Whatever Roisin Murphy did to the people at Square Enix, it must have been pretty terrible, given the weak and ineffectual losers who poured from her back catalogue.

With your songs rendered into a broad cross-section of spiky-haired and be-zippered anime cliché, it's time for the more conservative aspects to take centre-stage. Song Summoner is, at heart, an enjoyable but generic strategy RPG. It's broadly cut in the style of Final Fantasy Tactics, but with much of the depth stripped away, by necessity, so it can be played between stops on the Northern Line. So while there are battles to win and a smattering of tactical options available in the turn-based gameplay, there's little in the way of genuine challenge or variety for those who have already peered into the near-bottomless well of a Disgaea or Fire Emblem.

There's no doubting the fact that the game works, though. The click wheel turns out to be a surprisingly effective input device: movement is taken care of by scrolling through a series of highlighted squares, and the radial combat menu makes selecting whether to use an item, attack, or stay put, a relatively pain-free experience (although the fat-fingered of you may run into some accuracy problems).

The gameplay itself is equally solid, if a little workmanlike. The story mode is expansive, given the price-tag, and there are plenty of maps and replay options, but the characters and isometric screens can be a little bland, and if you're looking for depth you're going to be disappointed. Battlefields are small and tend to be simplistic, and the options available never get much more complicated than choosing whether to attack directly or use skills to strike from a distance.

Team members can be levelled-up by the addition of Pitch Pearls, which are gained in battles, and there are plenty of different skills to mess around with, but each trooper you create has a limited number of deployment points, and when they're used up, the character's gone forever. While it makes you think carefully about whether to waste time and resources levelling somebody who's not going to be around for long, it also makes it harder to feel any kind of long-term involvement with your team, adding a strange hint of Logan's Run to proceedings. Rather than going into a battle with a hardy and fresh-faced squad, hand-picked from the best and the brightest, you feel like you're being dropped into a war zone with a haphazard B-team composed of the terminally ill.

The graphical style can be summed up by the word 'small'. If you're playing on a Nano, the game will double as a strabismus squint generator.

But the biggest problem is that, despite the platform, storyline, and character creation method, Song Summoner doesn't really feel very musical. There's no rhythm component to speak of, and your iTunes library never rises above its role as simple raw material. You soon realise that, were the iPod an enormously stylish and status-heavy washing machine rather than an audio player, you'd be generating characters by feeding in cardigans.
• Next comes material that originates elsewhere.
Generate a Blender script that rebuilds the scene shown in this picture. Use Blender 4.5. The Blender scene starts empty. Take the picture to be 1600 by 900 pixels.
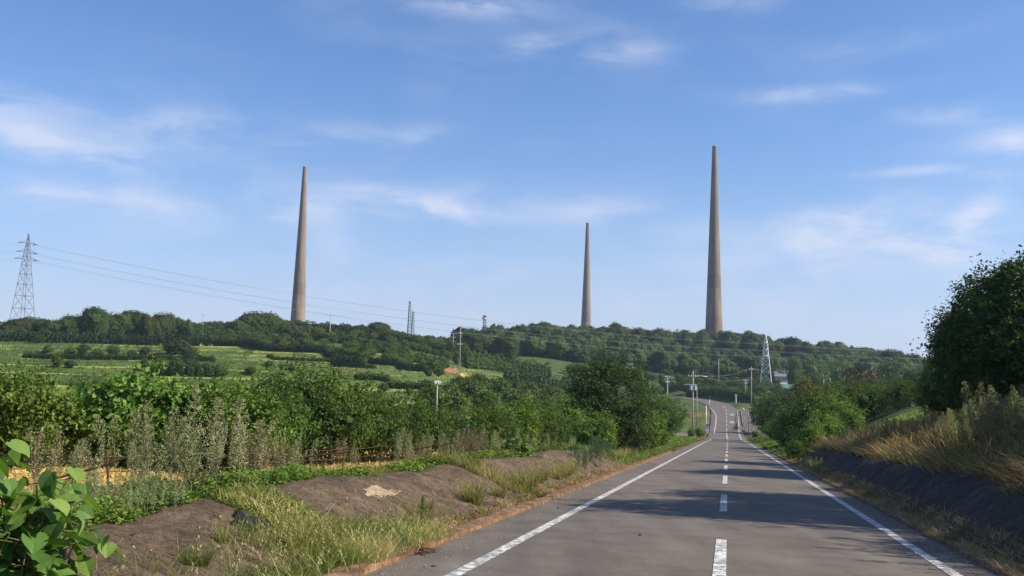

That's fine in theory (it actually sounds quite good), but when games and music come together, past experience with Vib Ribbon or even the iPod's own Phase, means that people are probably expecting a little more than a fresh take on Barcode Battler. It does get a bit deeper than that - you can boost a Trooper's stats by listening to its song when you're not playing - but you'll have to do so over and over again in such OCD quantities that it renders the whole thing something of a chore.

And the Tune Trooper generation system seems a little arbitrary. While the idea is that the song choice dictates the character's abilities, it does so in a pretty random manner. My experience was that the same song will generally render the same class each time it's submitted - Beth Orton's "Absinthe" consistently turned out soldiers, while Roxy Music's early years created an endless run of monks - but the stats themselves change every time, and if there's no obvious patterns to spot and exploit, there's little incentive to keep fiddling around.

There's undeniably a strong novelty thrill the first time you head into battle alongside The Waitresses' era-defining "Christmas Wrapping" and the A-side of "Diamond Dogs", but it's an experience you may tire of quickly. Song Summoner is a pleasant and lightweight strategy title that's colourful and chirpy enough to help out on a long train ride but, unlike a good piece of music, when you take the gimmickry out, it doesn't really have much in the way of a genuine hook.